Third, the collection served as a public demonstration of provenance and authenticity at a moment when the diamond industry was beginning to grapple seriously with questions of conflict diamonds and supply-chain transparency. De Beers' ability to present eleven stones of known origin, cut under controlled conditions, and certified to the highest laboratory standards, was implicitly a statement about the value of institutional provenance — a theme that would become increasingly central to the luxury goods market in the decades that followed.
Subsequent History and Dispersal
Following the close of the Millennium Dome exhibition and the conclusion of the robbery trial, De Beers did not immediately place the Millennium Jewels on the open market. The company's approach to exceptional stones has historically been to hold them as long-term assets, occasionally displaying them at major exhibitions or using them as the centrepiece of marketing campaigns, before eventually offering them through private sale or, in some cases, through major auction houses. The precise subsequent history of each of the eleven stones has not been comprehensively documented in the public record, and De Beers has not issued detailed disclosures about the collection's dispersal.

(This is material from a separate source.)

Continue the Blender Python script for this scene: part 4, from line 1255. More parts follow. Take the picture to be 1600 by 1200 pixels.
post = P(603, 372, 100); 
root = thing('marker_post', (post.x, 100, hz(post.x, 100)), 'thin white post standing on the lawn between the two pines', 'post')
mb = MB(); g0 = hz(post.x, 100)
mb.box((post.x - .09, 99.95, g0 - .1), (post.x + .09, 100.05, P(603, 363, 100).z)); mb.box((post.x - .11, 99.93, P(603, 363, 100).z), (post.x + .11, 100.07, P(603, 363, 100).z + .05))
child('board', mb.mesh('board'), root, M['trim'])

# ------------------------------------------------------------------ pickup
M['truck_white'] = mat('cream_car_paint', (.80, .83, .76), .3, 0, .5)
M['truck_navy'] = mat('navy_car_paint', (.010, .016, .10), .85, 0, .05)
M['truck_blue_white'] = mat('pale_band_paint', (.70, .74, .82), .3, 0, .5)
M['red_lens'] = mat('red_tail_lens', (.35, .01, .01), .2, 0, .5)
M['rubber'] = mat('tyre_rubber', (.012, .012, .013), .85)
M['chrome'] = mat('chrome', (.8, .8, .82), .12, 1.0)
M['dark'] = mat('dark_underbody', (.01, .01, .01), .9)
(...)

It is likely that individual stones from the collection have passed into private hands over the years since 2000, as De Beers restructured its business following the Oppenheimer family's sale of their stake in the company to Anglo American in 2012 and the broader transformation of the diamond industry's supply architecture. The Millennium Blue itself, as the centrepiece stone, would represent an object of the very highest importance were it ever to appear at public auction — comparable in significance, if not in size, to the Blue Moon of Josephine, which sold at Sotheby's Geneva in November 2015 for approximately $48.5 million, or $4 million per carat, then a world record price per carat for any diamond or gemstone at auction.
Legacy
The De Beers Millennium Jewels occupy a distinctive position in the history of famous diamonds: they are celebrated not as individual stones with centuries of royal or aristocratic provenance, in the manner of the Hope Diamond or the Koh-i-Noor, but as a deliberately assembled collection, a product of twentieth-century corporate power over natural resources expressed in the most concentrated and beautiful form imaginable. The robbery attempt, far from diminishing the collection's reputation, amplified it — transforming eleven exceptional gemstones into objects of popular fascination that transcended the specialist world of gemmology and entered the broader cultural imagination.
For students of fancy-colour diamonds, the Millennium Jewels remain a reference point: a documented example of what becomes possible when institutional access to rough supply, expert cutting, and the highest laboratory standards converge around the rarest colour in the diamond world. Blue diamonds of Fancy Vivid grade continue to set auction records with regularity, and each new record sale recalls, implicitly, the standard established by the eleven stones that sat behind reinforced glass in Greenwich at the turn of the millennium, waiting — as it turned out — for thieves who never had a chance.